> **AIM**:
Without the images, output each record below as it stands.

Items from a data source

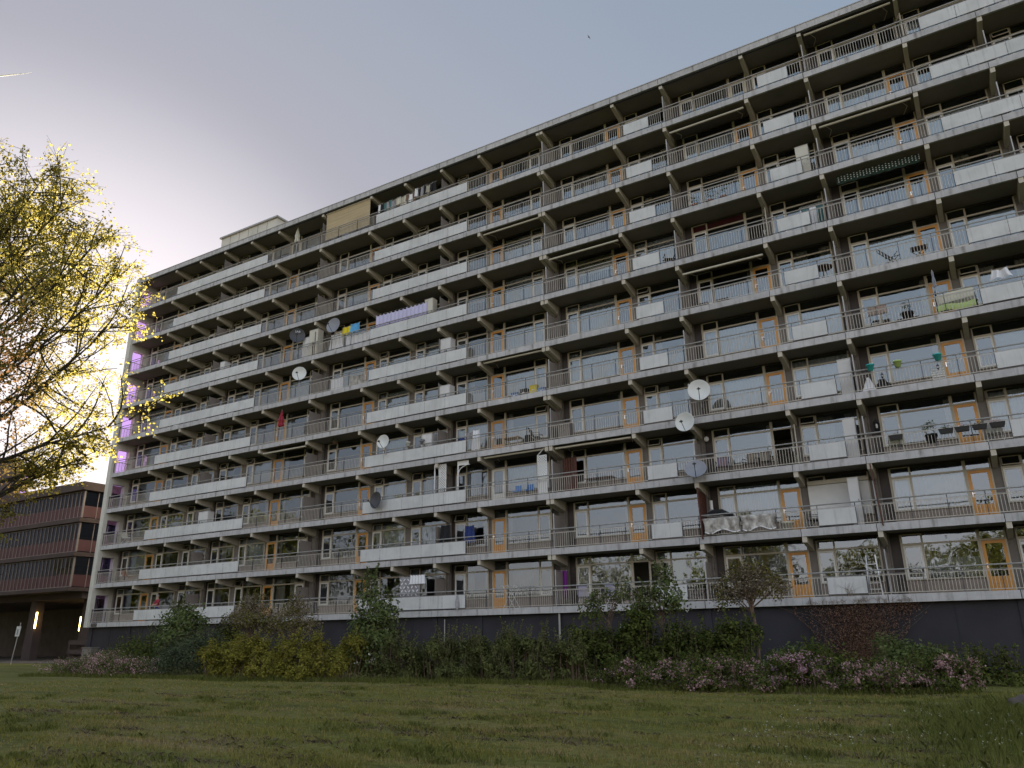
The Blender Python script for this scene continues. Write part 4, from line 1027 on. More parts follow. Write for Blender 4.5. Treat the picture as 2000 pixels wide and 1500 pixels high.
# long grass: along the border and in the lower right corner
n_ = 16000; X = rng.uniform(-42,-.5,n_); yb__ = np.interp(X,[-42,-39.3,-32.4,-27.3,-20.5,-17.2,-12,-9.9,-6.3,-3,-.45],[-12.3,-12.2,-11.8,-12.3,-11.4,-11.1,-10.8,-12.1,-12.1,-11.9,-10.6]); Y = yb__+np.abs(rng.normal(size=n_))*.5-.12
o = blades('border_grass', X, Y, rng.uniform(.1,.34,n_)*(.6+.5*np.abs(hnoise(X*2,Y))), np.full(n_,.018), LF['grassd'], .5); tag(o, 'long unmown grass along the foot of the shrub border', 'grass', kind='stuff')
X = 1.1+rng.normal(size=26000)*1.5; Y = -18.3+rng.normal(size=26000)*2.2; ok = (X > -2.2+.6*np.sin(Y*1.3))
X, Y = X[ok], Y[ok]; o = blades('long_grass', X, Y, rng.uniform(.10,.30,len(X))*np.clip((X+2.4)/2.2,.25,1), np.full(len(X),.012), LF['grassd'], .6); tag(o, 'long dark grass around the boulders at the lower right', 'grass', kind='stuff')
n_ = 420; X = rng.uniform(-3.6,.4,n_); Y = rng.uniform(-25,-17,n_); Zf = ground_z(X,Y)+rng.uniform(.08,.22,n_)
ok = (hnoise(X*1.3,Y*1.3) > -.05) ; P = np.stack([X,Y,Zf],-1)[ok]
o = leaves('daisy_flower', np.repeat(P,3,0)+rng.normal(size=(len(P)*3,3))*.010, .022, LF['white'], None, upb=1.5, asp=1.0); tag(o, 'small white wild flowers scattered in the long grass', 'flowers', kind='stuff')

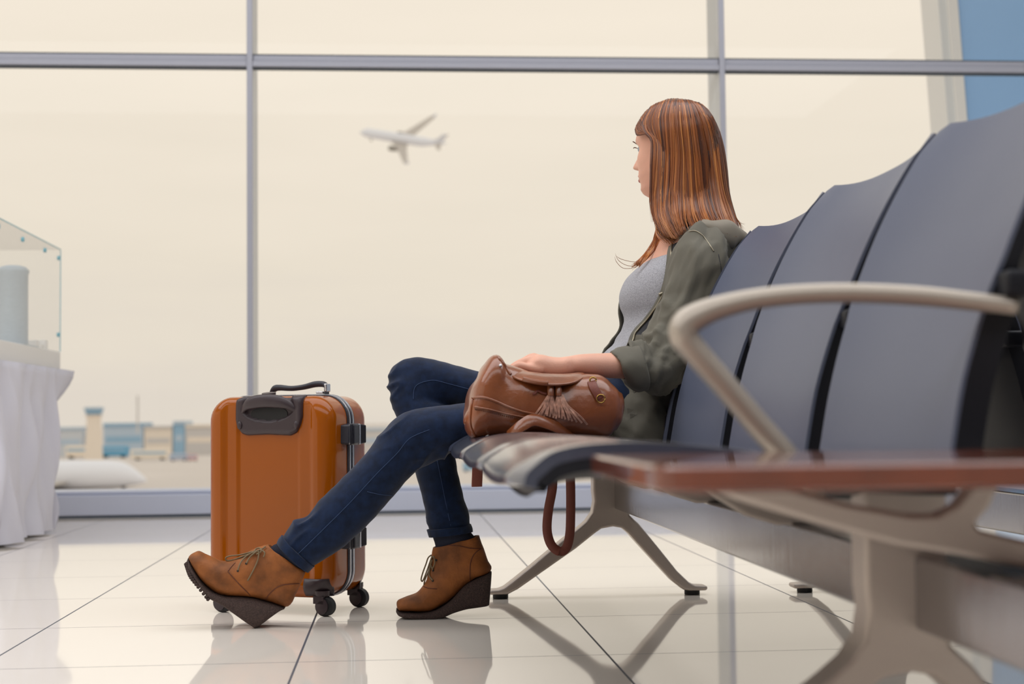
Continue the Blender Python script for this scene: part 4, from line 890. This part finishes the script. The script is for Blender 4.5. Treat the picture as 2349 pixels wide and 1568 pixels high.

> **REPLY**:
The Blender Python script for this scene continues. Write part 4, from line 1027 on. More parts follow. Write for Blender 4.5. Treat the picture as 2000 pixels wide and 1500 pixels high.
# long grass: along the border and in the lower right corner
n_ = 16000; X = rng.uniform(-42,-.5,n_); yb__ = np.interp(X,[-42,-39.3,-32.4,-27.3,-20.5,-17.2,-12,-9.9,-6.3,-3,-.45],[-12.3,-12.2,-11.8,-12.3,-11.4,-11.1,-10.8,-12.1,-12.1,-11.9,-10.6]); Y = yb__+np.abs(rng.normal(size=n_))*.5-.12
o = blades('border_grass', X, Y, rng.uniform(.1,.34,n_)*(.6+.5*np.abs(hnoise(X*2,Y))), np.full(n_,.018), LF['grassd'], .5); tag(o, 'long unmown grass along the foot of the shrub border', 'grass', kind='stuff')
X = 1.1+rng.normal(size=26000)*1.5; Y = -18.3+rng.normal(size=26000)*2.2; ok = (X > -2.2+.6*np.sin(Y*1.3))
X, Y = X[ok], Y[ok]; o = blades('long_grass', X, Y, rng.uniform(.10,.30,len(X))*np.clip((X+2.4)/2.2,.25,1), np.full(len(X),.012), LF['grassd'], .6); tag(o, 'long dark grass around the boulders at the lower right', 'grass', kind='stuff')
n_ = 420; X = rng.uniform(-3.6,.4,n_); Y = rng.uniform(-25,-17,n_); Zf = ground_z(X,Y)+rng.uniform(.08,.22,n_)
ok = (hnoise(X*1.3,Y*1.3) > -.05) ; P = np.stack([X,Y,Zf],-1)[ok]
o = leaves('daisy_flower', np.repeat(P,3,0)+rng.normal(size=(len(P)*3,3))*.010, .022, LF['white'], None, upb=1.5, asp=1.0); tag(o, 'small white wild flowers scattered in the long grass', 'flowers', kind='stuff')

Continue the Blender Python script for this scene: part 4, from line 890. This part finishes the script. The script is for Blender 4.5. Treat the picture as 2349 pixels wide and 1568 pixels high.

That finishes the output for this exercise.